Purple Loosestrife
It’s Lythrum salicaria, or purple loosestrife. It was brought to the United States from Europe 200 years ago and grown in flower gardens along the East Coast. Even up until the past 20 years or so you’d see it as transplants in all the better nurseries. You saw it my own perennial garden because I loved it. Still do.
So what happened to it that you no longer see it?
Let me take you back to 1984. Our family was vacationing in New England and we were walking across Concord’s North Bridge. I looked out across the water and all I could see on that warm July day was purple loosestrife lining the shores 10 feet deep with its colorful blooms. It had obviously been more successful in its invasion than the British had been.
I came home with an altered opinion of purple loosestrife after that trip. But I continued to grow it because I heard that selections like Morden’s Pink and Robert were triploids, therefore sterile.

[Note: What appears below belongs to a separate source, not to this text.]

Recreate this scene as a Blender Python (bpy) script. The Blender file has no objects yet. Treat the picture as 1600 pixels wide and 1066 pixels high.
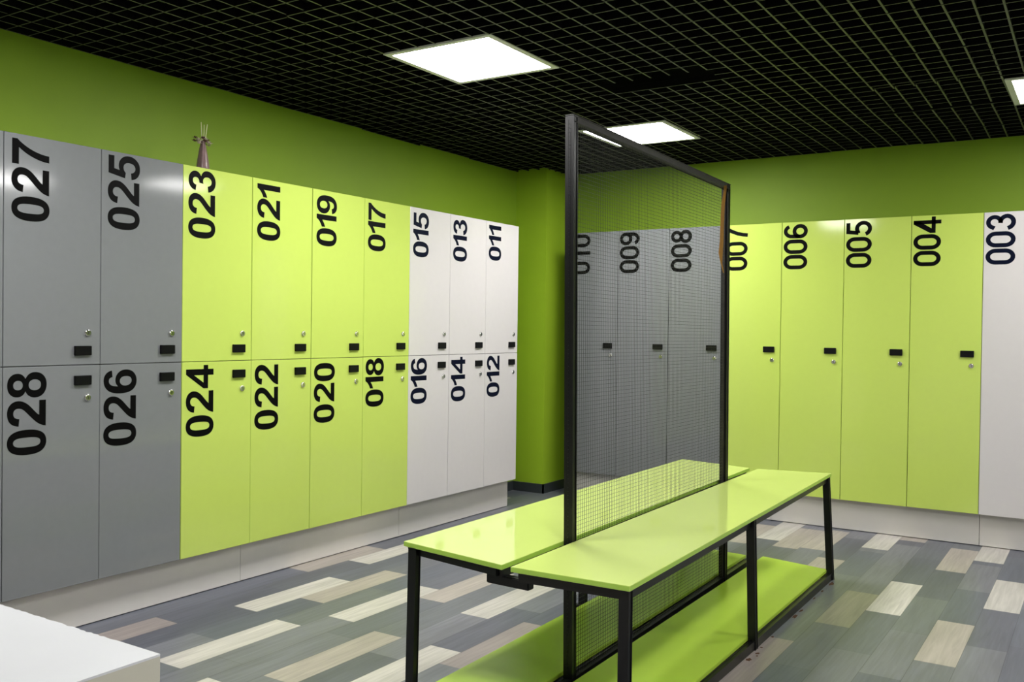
import bpy, bmesh, math, random
from mathutils import Vector, Matrix
from mathutils.geometry import tessellate_polygon

random.seed(7)
S = bpy.context.scene
COL = S.collection

# ------------------------------------------------------------------ camera
YAW, PIT, ROL, FPX = 0.569459, -0.0134136, 0.0130364, 1457.66
F = Vector((-math.sin(YAW) * math.cos(PIT), math.cos(YAW) * math.cos(PIT), math.sin(PIT)))
R0 = Vector((math.cos(YAW), math.sin(YAW), 0))
U0 = R0.cross(F)
R = R0 * math.cos(ROL) + U0 * math.sin(ROL)
U = -R0 * math.sin(ROL) + U0 * math.cos(ROL)
cd = bpy.data.cameras.new('camera')
cam = bpy.data.objects.new('camera', cd)
COL.objects.link(cam)
M = Matrix((R, U, -F)).transposed().to_4x4()
M.translation = Vector((3.657, -2.385, 1.315))
cam.matrix_world = M
cd.sensor_width = 36
cd.sensor_fit = 'HORIZONTAL'
cd.lens = 36 * FPX / 1600
cd.clip_start = 0.05
S.camera = cam

# ------------------------------------------------------------------ world and exposure
W = bpy.data.worlds.new('world')
S.world = W
W.use_nodes = True
W.node_tree.nodes['Background'].inputs[0].default_value = (0.02, 0.02, 0.022, 1)
W.node_tree.nodes['Background'].inputs[1].default_value = 0.3
S.view_settings.view_transform = 'Standard'
S.view_settings.look = 'None'
S.view_settings.gamma = 1
S.view_settings.exposure = 1.6
LIGHT = 14.0            # strength of each ceiling panel

# room dimensions
XW, YB, ZC = -0.42, 4.40, 2.585      # left wall, back wall, grid ceiling
XR, YF, ZS = 7.2, -3.9, 2.95         # right wall, front wall, slab above the grid
ZT, ZM, ZB = 2.064, 1.137, 0.207     # locker top, split, bottom
LW, BW = 0.42, 0.4129                # locker widths left bank / back bank
Y0, X0, YL = -0.379, 0.107, 3.991


# ------------------------------------------------------------------ materials
def srgb(r, g, b):
    f = lambda c: (c / 255) / 12.92 if c / 255 <= 0.04045 else ((c / 255 + 0.055) / 1.055) ** 2.4
    return (f(r), f(g), f(b), 1)


def mat(name, col, rough=0.5, metal=0.0, noise=0.0, nscale=40, bump=0.0, bscale=300, spec=0.5, coat=0.0, rvar=0.0):
    m = bpy.data.materials.new(name)
    m.use_nodes = True
    nt = m.node_tree
    b = nt.nodes['Principled BSDF']
    b.inputs['Base Color'].default_value = col
    b.inputs['Roughness'].default_value = rough
    b.inputs['Metallic'].default_value = metal
    b.inputs['Specular IOR Level'].default_value = spec
    b.inputs['Coat Weight'].default_value = coat
    b.inputs['Coat Roughness'].default_value = 0.05
    tc = nt.nodes.new('ShaderNodeTexCoord')
    if noise or rvar:
        n = nt.nodes.new('ShaderNodeTexNoise')
        n.inputs['Scale'].default_value = nscale
        n.inputs['Detail'].default_value = 4
        nt.links.new(tc.outputs['Object'], n.inputs['Vector'])
        if noise:
            mx = nt.nodes.new('ShaderNodeMix')
            mx.data_type = 'RGBA'
            mx.inputs['A'].default_value = tuple(c * (1 - noise) for c in col[:3]) + (1,)
            mx.inputs['B'].default_value = tuple(min(1, c * (1 + noise)) for c in col[:3]) + (1,)
            nt.links.new(n.outputs['Fac'], mx.inputs['Factor'])
            nt.links.new(mx.outputs['Result'], b.inputs['Base Color'])
        if rvar:
            mr = nt.nodes.new('ShaderNodeMapRange')
            mr.inputs['To Min'].default_value = max(0.02, rough - rvar)
            mr.inputs['To Max'].default_value = rough + rvar
            nt.links.new(n.outputs['Fac'], mr.inputs['Value'])
            nt.links.new(mr.outputs['Result'], b.inputs['Roughness'])
    if bump:
        n2 = nt.nodes.new('ShaderNodeTexNoise')
        n2.inputs['Scale'].default_value = bscale
        n2.inputs['Detail'].default_value = 3
        nt.links.new(tc.outputs['Object'], n2.inputs['Vector'])
        bp = nt.nodes.new('ShaderNodeBump')
        bp.inputs['Strength'].default_value = bump
        bp.inputs['Distance'].default_value = 0.001
        nt.links.new(n2.outputs['Fac'], bp.inputs['Height'])
        nt.links.new(bp.outputs['Normal'], b.inputs['Normal'])
    return m


M_LIME = mat('lime_laminate', (0.54, 0.68, 0.135, 1), 0.085, noise=0.02, nscale=25, bump=0.03, bscale=9, rvar=0.02)
M_GREY = mat('grey_laminate', (0.205, 0.215, 0.222, 1), 0.085, noise=0.04, nscale=30, bump=0.03, bscale=9, rvar=0.02)
M_WHITE = mat('white_laminate', (0.66, 0.63, 0.63, 1), 0.10, noise=0.02, nscale=25, bump=0.03, bscale=9, rvar=0.02)
M_CARC = mat('carcass_board', (0.10, 0.10, 0.095, 1), 0.5)
M_PLINTH = mat('plinth_laminate', (0.68, 0.65, 0.62, 1), 0.16, noise=0.03, nscale=12, bump=0.05, bscale=25)
M_SEAT = mat('seat_laminate', (0.64, 0.78, 0.22, 1), 0.05, noise=0.02, nscale=8, bump=0.02, bscale=10, rvar=0.02)
M_SEATEDGE = mat('seat_edge_band', (0.42, 0.66, 0.09, 1), 0.35)
M_SHELF = mat('shelf_laminate', (0.50, 0.72, 0.075, 1), 0.28, noise=0.05, nscale=9, bump=0.03, bscale=12)
M_BLACK = mat('black_painted_steel', (0.006, 0.006, 0.007, 1), 0.34, spec=0.35, noise=0.3, nscale=60, bump=0.15, bscale=200)
M_WORN = mat('worn_black_steel', (0.032, 0.029, 0.027, 1), 0.5, metal=0.3, noise=0.6, nscale=35, bump=0.3, bscale=120)
M_WIRE = mat('wire', (0.018, 0.02, 0.017, 1), 0.45, metal=0.6)
M_PLAST = mat('black_plastic', (0.003, 0.003, 0.004, 1), 0.35, spec=0.2)
M_CHROME = mat('chrome', (0.75, 0.74, 0.72, 1), 0.18, metal=1.0)
M_KEY = mat('keyhole_dark', (0.02, 0.02, 0.02, 1), 0.5)
M_NUMK = mat('black_vinyl', (0.0025, 0.0025, 0.0025, 1), 0.5, spec=0.06)
M_NUMB = mat('navy_vinyl', (0.003, 0.005, 0.017, 1), 0.5, spec=0.06)
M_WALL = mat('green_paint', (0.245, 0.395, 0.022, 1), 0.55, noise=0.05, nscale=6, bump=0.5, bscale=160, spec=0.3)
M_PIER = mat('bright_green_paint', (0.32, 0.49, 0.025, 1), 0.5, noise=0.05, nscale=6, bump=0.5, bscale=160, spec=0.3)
M_WALLR = mat('pale_paint', (0.72, 0.71, 0.68, 1), 0.6, noise=0.03, nscale=6, bump=0.3, bscale=160, spec=0.3)
M_SLAB = mat('black_ceiling_paint', (0.004, 0.004, 0.004, 1), 0.9, spec=0.1)
M_GRID = mat('black_grid_metal', (0.003, 0.003, 0.003, 1), 0.6, spec=0.1)
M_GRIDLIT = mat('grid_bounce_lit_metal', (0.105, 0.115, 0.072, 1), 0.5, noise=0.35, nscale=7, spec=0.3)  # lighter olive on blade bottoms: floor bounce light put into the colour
M_BASE = mat('dark_baseboard', (0.035, 0.042, 0.045, 1), 0.3, noise=0.1)
M_LFRAME = mat('light_frame_metal', (0.75, 0.76, 0.70, 1), 0.4)
M_COUNTER = mat('white_counter_top', (0.74, 0.75, 0.77, 1), 0.3, noise=0.03, nscale=10, bump=0.1, bscale=60)
M_COUNTS = mat('cream_counter_side', (0.62, 0.60, 0.50, 1), 0.45, noise=0.05, nscale=20, bump=0.15, bscale=60)
M_CHIP = mat('chipboard', (0.30, 0.17, 0.09, 1), 0.9, noise=0.4, nscale=200)
M_VASE = mat('mauve_vase', (0.24, 0.155, 0.15, 1), 0.28, noise=0.35, nscale=60, bump=0.5, bscale=90)
M_REED = mat('reed', (0.78, 0.78, 0.45, 1), 0.7)
M_FLD = mat('dried_flower_dark', (0.13, 0.06, 0.05, 1), 0.8, noise=0.4, nscale=200)
M_FLP = mat('dried_flower_pale', (0.60, 0.52, 0.42, 1), 0.8, noise=0.4, nscale=200)
M_ORANGE = mat('orange_strap', (0.27, 0.125, 0.008, 1), 0.5, noise=0.2, nscale=60)
M_RUST = mat('rust', (0.10, 0.045, 0.02, 1), 0.9, noise=0.5, nscale=150)

m = bpy.data.materials.new('light_diffuser')
m.use_nodes = True
b = m.node_tree.nodes['Principled BSDF']
b.inputs['Base Color'].default_value = (0.8, 0.8, 0.8, 1)
b.inputs['Emission Color'].default_value = (1.0, 0.985, 0.97, 1)
b.inputs['Emission Strength'].default_value = LIGHT
M_DIFF = m
M_DIFF2 = m.copy()                     # one panel dimmed so the back lockers stay darker
M_DIFF2.name = 'dimmed_light_diffuser'
M_DIFF2.node_tree.nodes['Principled BSDF'].inputs['Emission Strength'].default_value = LIGHT * 0.5


# ------------------------------------------------------------------ mesh helpers
def link(name, bm, mats, parent=None, **props):
    me = bpy.data.meshes.new(name)
    bm.to_mesh(me)
    bm.free()
    for mm in (mats if isinstance(mats, (list, tuple)) else [mats]):
        me.materials.append(mm)
    o = bpy.data.objects.new(name, me)
    COL.objects.link(o)
    if parent is not None:
        o.parent = parent
    for k, v in props.items():
        o[k] = v
    return o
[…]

But 10 or 15 years ago I realized I wasn’t seeing it in nurseries any longer. I checked a couple of online sources and I found that research done in northern states had determined that the supposed triploids were indeed fertile and actually invasive. You could hear doors slamming in the plant’s face.
At this point purple loosestrife is forbidden in more than half of our states, most notably those in the northern and northeastern tier where abundant and constant waterways are easily clogged by its rampant habit of growth.
If you’re here in Texas and away from waterways, and if you still have a loosestrife plant or two you’re probably not going to cause any problems. But that’s also what we thought about Hall’s honeysuckle and privet and, in Southeast Texas wetlands, about Chinese tallowtrees.
Sometimes I think we push too hard about some species being invasive, but then there are times when caution is justified. It’s hard for me to get that image of a sea of loosestrife spread across that historic water. So I hope you’ll forgive me for just thinking out loud.